- Oleh Wandi
- Jumat, 23 Mei 2025 | 18:44 WIB
: Kepala Pusat Kerukunan Umat Beragama (PKUB), M Adib Abdushomad rapat during bersama FKUB dari berbagai daerah, Kamis (17/4/2025)./Foto Istimewa/Humaa Kemenag
Jakarta, InfoPublik – Kementerian Agama punya cara unik dalam merawat bumi sekaligus memperkuat kerukunan antarumat. Lewat program penanaman sejuta pohon matoa, Kemenag menggandeng Forum Kerukunan Umat Beragama (FKUB) dari seluruh Indonesia untuk terlibat langsung dalam gerakan penghijauan yang sarat makna spiritual dan sosial.
Bukan sekadar menanam pohon, gerakan ini disebut sebagai bagian dari penguatan ekoteologi—gagasan bahwa menjaga lingkungan adalah juga bentuk ibadah. Kepala Pusat Kerukunan Umat Beragama (PKUB), M Adib Abdushomad, menegaskan bahwa gerakan ini akan menjadi simbol nyata kolaborasi lintas iman dalam merawat ciptaan Tuhan.
“Penanaman sejuta pohon matoa ini bukan hanya bentuk kepedulian terhadap lingkungan, tetapi juga simbol kerja sama lintas iman dalam merawat ciptaan Tuhan,” ujar Adib dalam rapat daring bersama ratusan delegasi FKUB dari berbagai daerah, Kamis (17/4/2025).

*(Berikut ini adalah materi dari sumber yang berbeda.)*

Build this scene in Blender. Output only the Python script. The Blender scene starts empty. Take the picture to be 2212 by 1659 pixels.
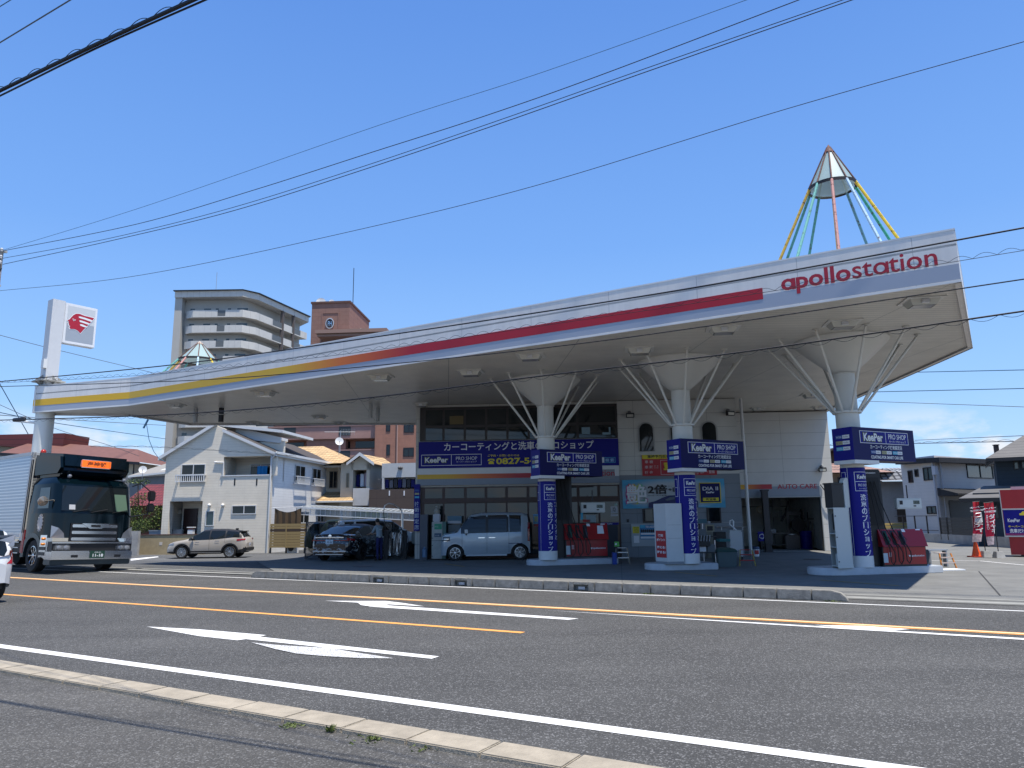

Gerakan ini akan dimulai serentak pada 22 April 2025, bertepatan dengan Hari Bumi. Kampus Universitas Islam Internasional Indonesia (UIII) di Depok akan menjadi titik awal, diikuti penanaman serentak dan bertahap di berbagai daerah hingga akhir tahun. Targetnya, tiap FKUB menanam 5.000 hingga 10.000 pohon matoa.
Mengapa matoa? Adib menjelaskan, pohon ini dipilih karena rindang, memiliki buah bernilai ekonomi, dan cocok untuk berbagai wilayah di Indonesia. “Dengan menanam pohon matoa, masyarakat bisa menikmati buahnya sekaligus suasana lingkungan yang lebih sejuk,” jelasnya.

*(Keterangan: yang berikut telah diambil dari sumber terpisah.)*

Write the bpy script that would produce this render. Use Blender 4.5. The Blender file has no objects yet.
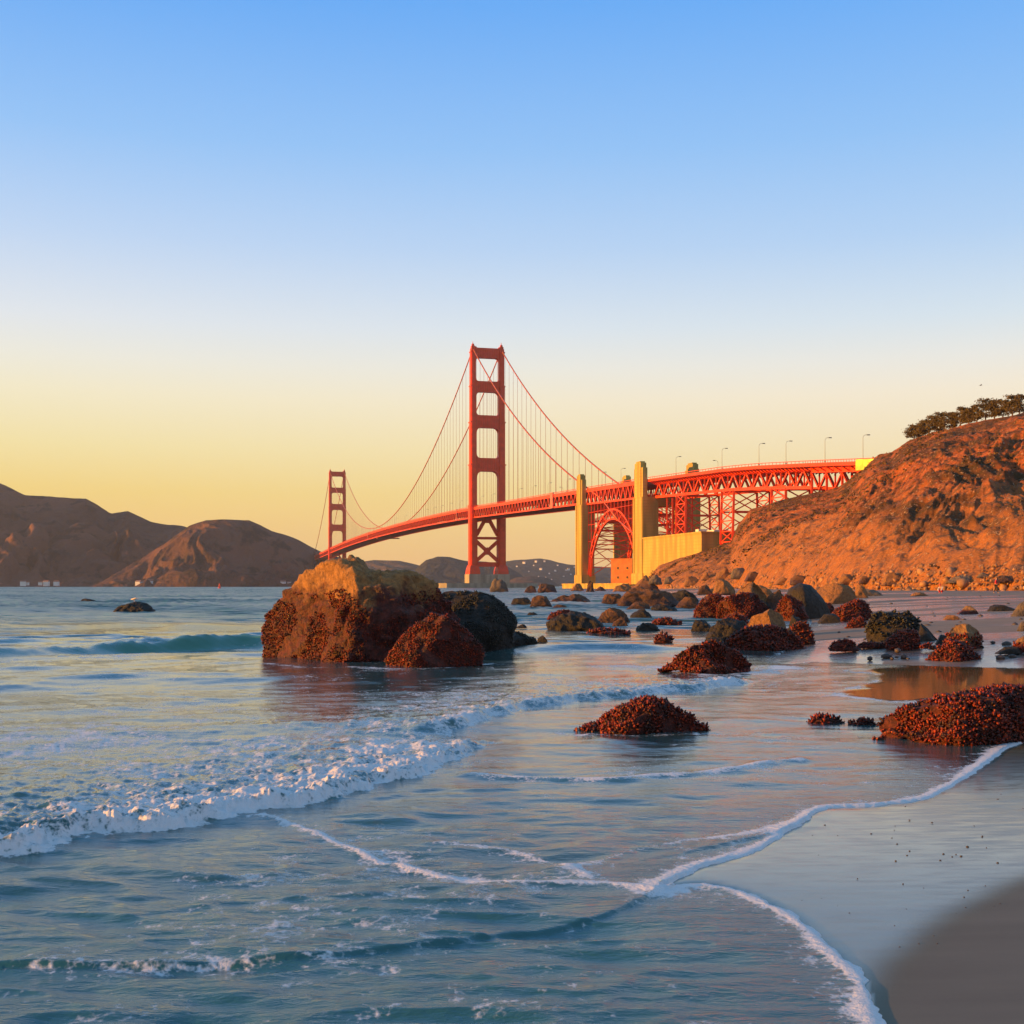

Kemenag juga bekerja sama dengan Kementerian Lingkungan Hidup dan Kehutanan serta komunitas lingkungan seperti Gerakan Tanam Pohon Indonesia untuk menyediakan bibit dan pendampingan teknis.
Dari Jawa Tengah, apresiasi datang dari Zaimatul Hasanah, pengurus FKUB Kanwil Kemenag setempat. Ia melihat gerakan ini sebagai cara kreatif membangun kesadaran kolektif.
“Kita tanam pohon, tapi yang tumbuh bukan hanya akar dan batang. Tapi juga rasa cinta, persaudaraan, dan tanggung jawab bersama,” ujarnya puitis.
Bagi Zaima, inilah wajah ekoteologi yang nyata: ketika iman dan aksi nyata bersatu untuk bumi yang lebih hijau dan masyarakat yang lebih rukun.